Lander: NYS DOT Rejected Improvements to Deadly Brooklyn Intersection

Eugene Agbimson, brother-in-law of Ngozi Agbim, called for changes to the intersection where she was killed and to laws regulating truck travel in NYC. Photo: Office of City Council Member Brad Lander

Safety measures proposed for a crash-prone Brooklyn intersection where a senior was killed by a truck driver this week were rejected by New York State DOT, according to City Council Member Brad Lander.

Joined by local residents, traffic safety advocates and family of Ngozi Agbim, Lander held a rally this morning at Ocean Parkway and Church Avenue, at the terminus of the Prospect Expressway, in Kensington. With nine lanes of north-south traffic and five lanes east-west, there were 36 pedestrian and cyclist injuries and four fatalities at the intersection between 1995 and 2008, according to Transportation Alternatives’ CrashStat.

Tri-State Transportation Campaign ranks Ocean Parkway as one of the most dangerous streets in Brooklyn, citing six pedestrian fatalities between 2009 and 2011.

Lander included a line item for improvements to the intersection among his FY 2013 participatory budget proposals, securing $200,000. But he says the State DOT rejected a proposal from NYC DOT for a pedestrian refuge between northbound and southbound traffic.
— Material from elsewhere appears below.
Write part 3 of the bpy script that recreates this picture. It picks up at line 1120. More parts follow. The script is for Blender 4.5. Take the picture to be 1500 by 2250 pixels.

Instead, according to Lander, NYS DOT wants to eliminate the crosswalk altogether.

“Without the crosswalk, residents would have to walk a block out of their way and wait for three crossing signals instead of one,” said Lander, via press release. “Cars would speed by even faster. And many pedestrians would certainly still cross there anyway, far more exposed to speed, danger, and future tragedies.”

On Monday at approximately 9:40 a.m., Agbim, 73, was crossing nine lanes of traffic east to west when she was struck by a semi truck driver who was attempting a right turn from Church Avenue onto Prospect Expressway, according to reports.

Agbim died at the scene. The truck driver, Eric Turnbach of Sugarloaf, Pennsylvania, was cited for failure to exercise due care, the Daily News said.

Trucks exceeding 55 feet in length are not allowed on surface streets without a permit. Video from the scene indicated that the trailer of Turnbach’s truck was 53 feet long. It is not known if the truck was equipped with crossover mirrors, which give truck drivers a better view of pedestrians who are directly in front of them. Trucks registered outside New York are exempt from the state’s crossover mirror requirement.

Central Pennsylvania Transportation, the Lancaster-based company that owns the truck, did not respond to a request for comment.

“We just do not understand how is it that a God fearing and loving mother would die in such a manner walking back from a church service,” said Eugene Agbimson, Agbim’s brother-in-law. Agbimson called for changes to the intersection and to laws “governing the operation of these monster vehicles very close to highly populated residential areas.”

Said Lander: “New York State DOT’s proposal is unacceptable. It would make this intersection even more dangerous. Our neighborhood is not a highway.” Lander has posted a petition aimed at prodding NYS DOT to act on proposed safety measures.

“We voted for this money,” said Julie Bero, a lifelong resident of Kensington. “We should be able to cross this intersection safely and New York State Department of Transportation should make it a priority.”

Streetsblog has a message in with NYS DOT. We’ll update this post if we hear back.